If you "announce" yourself you become a target for the signal intelligence folks. Sat phones became a liability in the 2nd gulf war, as they lit up like a beacon saying: "Bomb goes here!".
Just to underscore this WSPR sends 50 BITs of data in 110.6 seconds - a data rate of less than 2 baud. It's not practical for really any kind of message passing. Using CW (Morse code) would be at least an order of magnitude faster.
But then you're no longer in the noise floor. That makes you triangulable and bomb-able.
Not knowing much about radio hardware your post made me wonder why we don’t see too many options for radios that can do this outside the military. Is it because there’s rarely a practical use case outside of avoiding jamming? Or is the hardware to do so prohibitively expensive?
Radio spectrum is licensed, and licenses are very expensive.
There are several bands for Amateur radio in US/EU/AU, but it is explicitly forbidden to use any kind of encryption on them. So no one can sell devices that use encryption on those bands.
And I doubt Iran was friendly to amateur radio in the first place. E.g. in USSR it was crazy to think of any non-approved radio.
I mean who can stop you from transmitting anything you want at any frequency? Licenses etc only matter when the rule of law is a thing.
It's trivially easy to watch the entire radio frequency range at once and triangulate the location of any transmission. If someone more powerful than you wants to stop you, they can.
Just curious what if the transmitter hops freq around? What is the tech to track these?
It's (scarily) available in the commercial sector[1][2] from space if you have the need to purchase their services.

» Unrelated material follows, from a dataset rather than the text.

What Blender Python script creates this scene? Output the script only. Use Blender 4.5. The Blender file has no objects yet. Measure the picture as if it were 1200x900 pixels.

Suffice to say, military and intelligence agencies are probably a few generations ahead of this and you won't find them commenting on strategic capabilities on HN.
1. https://www.he360.com/ 2. https://spire.com/space-reconnaissance
Thanks! Technically, what do you think is the biggest obstacle to achieve military grade hopping? Is it just cost, or something you simply cannot buy from open market AND cannot make one if you have the knowledge?
Military frequency hopping / spread spectrum isn’t really about preventing being noticed, it’s more about making it harder to jam. If you don’t have physical safety from the people “more powerful” than you who want to stop you, then they will still locate you easily and stop you using physical force.
Parent was asking about jamming protection (frequency-hopping, encryption) devices.
Once you transmitted, you’re exposed so the authority can find you sooner or later
Well yes but you could of course choose not to stay at the location you transmit from.
There is actually a lot of fairly inexpensive SDR hardware aimed at amateurs, and other ways to do cheap packet radio. But outside the amateur radio community you might not hear about it because you need a license to transmit.